Weighing in on her decision were her previous appearances in Oriental, also organized by the Pamlico Musical Society.

“I know those folks and they’ve been so lovely to me.” Werner said. “I had a talk with my partner about this all, and she asked, ‘What’s your intended result with going, or not going to Oriental?’ And I thought hard about that.”

“My shows are always about an interaction with a room full of people – an animated conversation – and the best thing I could do would be to have an honest conversation with the people who would be kind enough to come to the shows Thursday and Friday night. That I should speak my mind, speak from the heart, and do it in person.”

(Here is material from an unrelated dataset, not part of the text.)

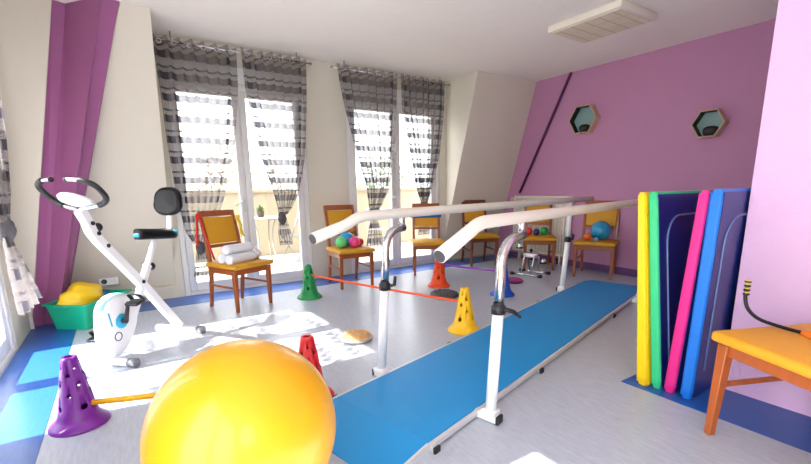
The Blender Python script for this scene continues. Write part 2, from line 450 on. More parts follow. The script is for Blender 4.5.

But as those in Oriental’s Old Theater saw, she did not speak directly about HB2 but instead let the song speak for itself.

“As my friend Stephen Barefoot in Durham pointed out, the best way to express your thoughts, if you’re a writer, is to write. When I talk, sometimes people’s eyes glaze over. When I sing a song, I find that doesn’t happen quite as often.”

Back home in Chicago a few days after her shows in Oriental, Susan Werner recorded the song again:

Susan Werner lives in Chicago and is at work on a project with a NC connection – writing songs for a Broadway musical based on the film, “Bull Durham.” April was the third time she has performed in Oriental.